In a lazy language like Haskell, we can do better. Strangely, and beautifully, the way we do is by writing it even more naively.
go [] = []
go (x:xs) = (1+x):go xs
and reduce:
go [1,2,3,4,5]
2:(go [2,3,4,5]) -- first observable output
2:3:(go [3,4,5]) -- second observable output
2:3:4:(go [4,5]) -- third observable output
2:3:4:5:(go [6]) -- fourth observable output
2:3:4:5:6:(go []) -- fifth observable output
2:3:4:5:6:[] -- final output
It takes even less work, and it starts yielding output before even looking at the remainder of the list, so it has good performance in a stream computation and works on infinite inputs. And the implementation is about as simple and obvious as you could hope for.

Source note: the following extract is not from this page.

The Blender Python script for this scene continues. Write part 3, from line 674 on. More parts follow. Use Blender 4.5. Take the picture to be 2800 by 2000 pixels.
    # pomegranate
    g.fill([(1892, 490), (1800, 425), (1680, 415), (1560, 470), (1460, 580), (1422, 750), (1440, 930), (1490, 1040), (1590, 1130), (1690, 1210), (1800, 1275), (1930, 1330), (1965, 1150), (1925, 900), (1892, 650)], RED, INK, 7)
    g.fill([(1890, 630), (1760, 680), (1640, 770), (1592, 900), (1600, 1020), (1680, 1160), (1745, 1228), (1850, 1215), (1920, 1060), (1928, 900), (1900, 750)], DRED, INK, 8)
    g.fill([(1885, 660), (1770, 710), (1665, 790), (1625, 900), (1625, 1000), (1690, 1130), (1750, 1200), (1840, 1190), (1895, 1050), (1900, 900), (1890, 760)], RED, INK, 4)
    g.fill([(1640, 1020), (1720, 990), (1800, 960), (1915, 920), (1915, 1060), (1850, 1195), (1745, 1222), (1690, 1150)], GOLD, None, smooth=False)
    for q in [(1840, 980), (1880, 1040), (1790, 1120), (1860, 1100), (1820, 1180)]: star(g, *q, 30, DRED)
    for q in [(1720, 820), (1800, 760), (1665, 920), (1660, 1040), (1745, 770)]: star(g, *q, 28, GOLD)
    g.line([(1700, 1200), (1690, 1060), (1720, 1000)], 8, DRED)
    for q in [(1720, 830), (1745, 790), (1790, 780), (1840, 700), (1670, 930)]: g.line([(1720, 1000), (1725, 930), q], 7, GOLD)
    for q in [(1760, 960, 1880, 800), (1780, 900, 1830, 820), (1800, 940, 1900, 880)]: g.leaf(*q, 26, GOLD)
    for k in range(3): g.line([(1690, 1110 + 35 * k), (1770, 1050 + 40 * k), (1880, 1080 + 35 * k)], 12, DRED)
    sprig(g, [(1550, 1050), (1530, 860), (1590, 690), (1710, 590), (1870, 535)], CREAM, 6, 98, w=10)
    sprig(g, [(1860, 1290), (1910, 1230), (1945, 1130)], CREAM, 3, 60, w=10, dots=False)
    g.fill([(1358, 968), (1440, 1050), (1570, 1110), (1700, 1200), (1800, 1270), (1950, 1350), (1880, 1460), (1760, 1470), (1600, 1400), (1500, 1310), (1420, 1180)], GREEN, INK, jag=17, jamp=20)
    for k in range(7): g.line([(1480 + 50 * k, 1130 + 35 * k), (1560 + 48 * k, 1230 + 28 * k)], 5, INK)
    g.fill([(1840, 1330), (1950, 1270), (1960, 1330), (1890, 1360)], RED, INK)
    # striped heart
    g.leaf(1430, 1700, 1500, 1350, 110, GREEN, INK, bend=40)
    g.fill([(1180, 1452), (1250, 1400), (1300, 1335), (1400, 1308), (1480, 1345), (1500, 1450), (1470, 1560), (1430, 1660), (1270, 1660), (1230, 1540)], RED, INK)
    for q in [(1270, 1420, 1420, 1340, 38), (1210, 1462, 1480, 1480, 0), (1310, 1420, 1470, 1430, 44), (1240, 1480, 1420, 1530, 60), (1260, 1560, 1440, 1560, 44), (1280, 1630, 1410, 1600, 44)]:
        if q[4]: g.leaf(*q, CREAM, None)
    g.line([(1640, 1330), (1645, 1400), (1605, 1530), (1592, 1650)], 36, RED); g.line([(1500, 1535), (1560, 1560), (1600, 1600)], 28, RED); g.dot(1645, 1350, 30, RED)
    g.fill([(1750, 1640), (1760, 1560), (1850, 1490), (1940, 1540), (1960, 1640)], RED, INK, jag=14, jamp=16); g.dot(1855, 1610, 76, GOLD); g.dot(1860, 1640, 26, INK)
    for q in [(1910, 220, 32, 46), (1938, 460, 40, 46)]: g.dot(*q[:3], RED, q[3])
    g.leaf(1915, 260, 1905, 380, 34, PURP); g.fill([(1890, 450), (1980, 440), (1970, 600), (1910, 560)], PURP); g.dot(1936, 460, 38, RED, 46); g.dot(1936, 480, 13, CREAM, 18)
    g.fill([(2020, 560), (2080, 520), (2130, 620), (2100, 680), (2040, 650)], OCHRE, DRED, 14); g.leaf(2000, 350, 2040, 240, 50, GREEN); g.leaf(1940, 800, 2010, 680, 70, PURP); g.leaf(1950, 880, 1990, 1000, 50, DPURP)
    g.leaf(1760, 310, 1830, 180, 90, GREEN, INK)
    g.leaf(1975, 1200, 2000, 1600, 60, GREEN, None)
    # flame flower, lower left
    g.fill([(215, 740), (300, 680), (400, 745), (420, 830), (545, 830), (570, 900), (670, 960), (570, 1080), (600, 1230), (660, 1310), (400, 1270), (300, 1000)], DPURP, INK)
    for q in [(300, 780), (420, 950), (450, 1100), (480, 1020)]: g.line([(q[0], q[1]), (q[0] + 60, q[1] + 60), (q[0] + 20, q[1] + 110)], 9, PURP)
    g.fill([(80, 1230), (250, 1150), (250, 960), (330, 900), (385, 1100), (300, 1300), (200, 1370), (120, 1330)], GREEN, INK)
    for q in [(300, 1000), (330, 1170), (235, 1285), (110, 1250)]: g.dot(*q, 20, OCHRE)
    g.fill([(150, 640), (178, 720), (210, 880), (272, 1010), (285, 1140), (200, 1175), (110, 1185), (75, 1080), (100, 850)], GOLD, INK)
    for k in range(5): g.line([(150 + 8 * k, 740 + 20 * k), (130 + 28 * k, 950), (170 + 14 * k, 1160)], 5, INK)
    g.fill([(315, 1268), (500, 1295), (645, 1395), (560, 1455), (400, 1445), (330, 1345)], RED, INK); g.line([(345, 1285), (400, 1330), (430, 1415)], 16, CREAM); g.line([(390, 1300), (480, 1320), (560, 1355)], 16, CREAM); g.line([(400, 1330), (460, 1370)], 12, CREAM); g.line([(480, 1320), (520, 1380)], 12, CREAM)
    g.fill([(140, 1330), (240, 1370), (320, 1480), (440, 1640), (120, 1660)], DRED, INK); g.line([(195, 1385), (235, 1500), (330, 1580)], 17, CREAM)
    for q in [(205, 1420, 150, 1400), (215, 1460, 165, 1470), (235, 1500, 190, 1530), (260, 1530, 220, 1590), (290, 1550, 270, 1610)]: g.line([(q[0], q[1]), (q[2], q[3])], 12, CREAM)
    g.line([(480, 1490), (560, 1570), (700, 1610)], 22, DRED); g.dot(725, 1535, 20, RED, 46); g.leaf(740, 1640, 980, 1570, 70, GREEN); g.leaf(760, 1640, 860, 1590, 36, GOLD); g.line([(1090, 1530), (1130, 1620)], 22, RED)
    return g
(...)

I hope this gives you some intuition for how tail recursion works in Haskell. For your example, I suggest removing the tail recursion and rewriting in a naive style similar to our final go, using the intuition I hope I suggested from this post to yield "as large a prefix of the input as possible, as soon as possible" (notice that returning x:xs immediately yields x, even if there is some more work to be done to compute xs -- that's laziness in (non-)action).